If its DRM free this would be the first major TV channel/network in the western world (i beleive but dont qoute me) maybe the world to sell DRM free tv shows it actually owns which is a HUGE+ (well i think the itunes vids aint drm'd for tech reasons but their crap quality so who cares)
Finnally a way for expats to watch UK TV legally (this includes me YAY) tho not alowing audio streaming of the world cup was a big let down :( cause US commentators SUCK
Yet another company seeing that torrent isnt evil in nature YAY :D
and now for the negative (or the could be negative if they do it poorley)
If its DRM'd there is no point at all to this in the slightest since you can already obtain shows from public trackers and an even WIDER selection from private ones (not that i would know of any such places *cough*) old and new even upped after being capped withing mins
Slow download speed due to poor seeder support. I know of people *cough* who can max out at 600kB a sec from certain private trackers. If i pay for it i really have no incentive at all to seed which can easily lead to lack of bandwidth from the source.
Which leads me to pricing. Heres where i give an idea scrap the whole pay per download idea its flawed and dosent really work unless its somone whos paranoid about getting sued so goes legal no matter how bad a deal it is. i say go the monthly fee route (for outside UK inside should be free tbh no matter what). heres the intresting part to solve the above issue. Take a tip from private trackers reward those who seed by either making it really cheap for them say $15 a month fee would be reduced to $5 for those that keep a ratio of 1.0 or 1.5. Should be reasonably easy to implement (especially since they are getting a customized client) and would more or less end the bandwidth headache.
File formats.

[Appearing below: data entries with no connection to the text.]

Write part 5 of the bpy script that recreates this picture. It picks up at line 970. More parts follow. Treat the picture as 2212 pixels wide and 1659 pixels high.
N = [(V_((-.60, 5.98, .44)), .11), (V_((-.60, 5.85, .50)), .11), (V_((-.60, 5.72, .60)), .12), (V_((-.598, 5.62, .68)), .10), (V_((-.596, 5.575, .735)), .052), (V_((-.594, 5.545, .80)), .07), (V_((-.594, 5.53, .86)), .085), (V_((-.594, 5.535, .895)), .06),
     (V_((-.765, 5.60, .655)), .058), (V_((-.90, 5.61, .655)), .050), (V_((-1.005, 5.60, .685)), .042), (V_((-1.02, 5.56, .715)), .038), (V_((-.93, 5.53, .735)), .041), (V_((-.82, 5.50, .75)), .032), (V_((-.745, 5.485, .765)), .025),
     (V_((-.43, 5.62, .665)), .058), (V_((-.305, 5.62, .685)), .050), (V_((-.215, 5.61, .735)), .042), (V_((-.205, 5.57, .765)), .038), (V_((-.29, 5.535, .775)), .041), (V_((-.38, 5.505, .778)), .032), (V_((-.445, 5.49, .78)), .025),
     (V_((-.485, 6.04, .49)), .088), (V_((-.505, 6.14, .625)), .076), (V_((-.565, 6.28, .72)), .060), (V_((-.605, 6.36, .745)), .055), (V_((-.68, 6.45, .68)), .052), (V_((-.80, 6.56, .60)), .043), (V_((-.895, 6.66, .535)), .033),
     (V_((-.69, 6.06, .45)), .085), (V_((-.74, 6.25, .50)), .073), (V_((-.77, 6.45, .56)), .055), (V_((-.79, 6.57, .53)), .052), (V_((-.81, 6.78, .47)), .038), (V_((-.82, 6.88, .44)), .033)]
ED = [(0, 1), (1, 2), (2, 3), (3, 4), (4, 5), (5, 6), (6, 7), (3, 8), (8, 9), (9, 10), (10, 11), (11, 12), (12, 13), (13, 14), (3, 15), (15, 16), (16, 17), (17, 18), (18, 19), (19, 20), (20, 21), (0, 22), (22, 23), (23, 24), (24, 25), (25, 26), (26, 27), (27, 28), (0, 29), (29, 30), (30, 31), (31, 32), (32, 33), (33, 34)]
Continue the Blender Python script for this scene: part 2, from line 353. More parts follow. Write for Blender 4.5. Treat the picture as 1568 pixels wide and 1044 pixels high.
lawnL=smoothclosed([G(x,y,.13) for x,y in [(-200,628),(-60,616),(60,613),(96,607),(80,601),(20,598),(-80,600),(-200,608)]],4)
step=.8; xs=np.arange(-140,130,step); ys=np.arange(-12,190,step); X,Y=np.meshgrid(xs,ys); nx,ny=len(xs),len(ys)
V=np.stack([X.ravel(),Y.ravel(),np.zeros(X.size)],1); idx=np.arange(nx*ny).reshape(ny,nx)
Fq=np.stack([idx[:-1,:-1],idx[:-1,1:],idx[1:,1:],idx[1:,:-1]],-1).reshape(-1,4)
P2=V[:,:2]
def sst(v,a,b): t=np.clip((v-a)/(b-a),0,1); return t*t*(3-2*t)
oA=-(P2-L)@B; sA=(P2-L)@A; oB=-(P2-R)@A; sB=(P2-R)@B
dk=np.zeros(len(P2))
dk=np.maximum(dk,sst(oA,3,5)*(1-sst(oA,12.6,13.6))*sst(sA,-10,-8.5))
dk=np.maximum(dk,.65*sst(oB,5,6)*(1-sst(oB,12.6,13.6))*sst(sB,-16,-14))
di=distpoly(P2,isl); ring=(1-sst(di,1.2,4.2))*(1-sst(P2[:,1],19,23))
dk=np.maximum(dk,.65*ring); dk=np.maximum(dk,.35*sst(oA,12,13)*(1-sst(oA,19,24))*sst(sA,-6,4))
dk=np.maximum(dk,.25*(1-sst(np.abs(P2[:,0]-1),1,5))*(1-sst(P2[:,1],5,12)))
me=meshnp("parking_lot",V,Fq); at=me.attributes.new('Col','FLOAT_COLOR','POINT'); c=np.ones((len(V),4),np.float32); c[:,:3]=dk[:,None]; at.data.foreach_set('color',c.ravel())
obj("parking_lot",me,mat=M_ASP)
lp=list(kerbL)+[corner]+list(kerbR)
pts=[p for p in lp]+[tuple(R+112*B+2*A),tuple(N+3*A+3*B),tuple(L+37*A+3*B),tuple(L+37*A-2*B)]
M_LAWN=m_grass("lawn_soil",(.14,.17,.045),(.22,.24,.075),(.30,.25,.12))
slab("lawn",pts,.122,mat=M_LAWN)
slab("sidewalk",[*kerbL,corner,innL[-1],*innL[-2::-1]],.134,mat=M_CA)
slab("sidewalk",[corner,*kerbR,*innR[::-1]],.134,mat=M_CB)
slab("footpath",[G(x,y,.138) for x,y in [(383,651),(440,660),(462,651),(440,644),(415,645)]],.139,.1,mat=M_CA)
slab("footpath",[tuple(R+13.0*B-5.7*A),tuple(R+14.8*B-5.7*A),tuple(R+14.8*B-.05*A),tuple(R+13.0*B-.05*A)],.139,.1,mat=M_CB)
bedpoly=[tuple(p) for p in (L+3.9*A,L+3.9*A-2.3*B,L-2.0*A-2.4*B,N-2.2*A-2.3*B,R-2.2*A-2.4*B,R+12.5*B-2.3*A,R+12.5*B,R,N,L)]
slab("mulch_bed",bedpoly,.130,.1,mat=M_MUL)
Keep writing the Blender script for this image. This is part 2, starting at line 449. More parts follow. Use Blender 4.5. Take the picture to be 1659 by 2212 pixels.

Now if they go the WMV route or the low res route again this sucks DIVX is king we all know it hell mpeg would be better than wmv
thats it expect one more thing
BBC America is run by discovery channel (god knows who owns them tho) So yes the BBC does make money from it but so does ITV (they have footballers wives on god only knows why its CRAP) and i beleive ive seen 1 or 2 sky shows too kenny vs spenny? and defo HEX. I cant blame them for that id rather they increased the show quality by selling it overseas than doubling or trippling the license fee. Just imagine how much cash sky 1 gets from having adverts AND monthly fees.
[rant/]
what us license payers are getting is the BBC iPlayer, formally known as IMP
check out wikipedia or the bbc iplayer website for more information
this will be free and will let us watch any programs that have been on TV in the last 7 days but will have DRM so after the 7 days have past they'll be deleted
What do you think would happen if they released these without DRM for a small fee?
Say, £1 per episode?
I think the service would take off tbh.
I'd be happy to pay a very small fee to cover bandwidth costs (which they offset anyway since they're using torrents) and other overheads.
As they say, there's no such thing as a free lunch but a very cheap lunch is always nice... :D
I understand people get annoyed at paying for something twice, but the BBC is a non-profit making organisation so the money just goes back into making quality entertainment - if they stopped selling DVDs and BBC America the BBC would probably have to either shut up shop or put a huge amount extra on the license fee.
fini
I alerady have too much doctor who but I'd be well up for the Red Dwarf.
I used to watch red dwarf, and frankly have been looking for it on the web. (as it's not available outside the UK)
Well, the content is there...BUT:
-It's illegal (okay, most user's don't care)
-It's bad quality. (appears not the DVD's got ripped, but the earlier VHS-copies)
-It's incomplete.
So yes, for a (moderate) fee, I'd happily purchase them complete and in high quality, as well as different content really.
However, the article seems to refer to older, back catalog, programs. One would assume that we will not be excluded from that. To be fair, I'd pay a certain amount to get my hands on even DRM'd old Dr Who, at least partly because just finding the DVD's is damn hard, and I'd also hope this was a fair bit cheaper than them.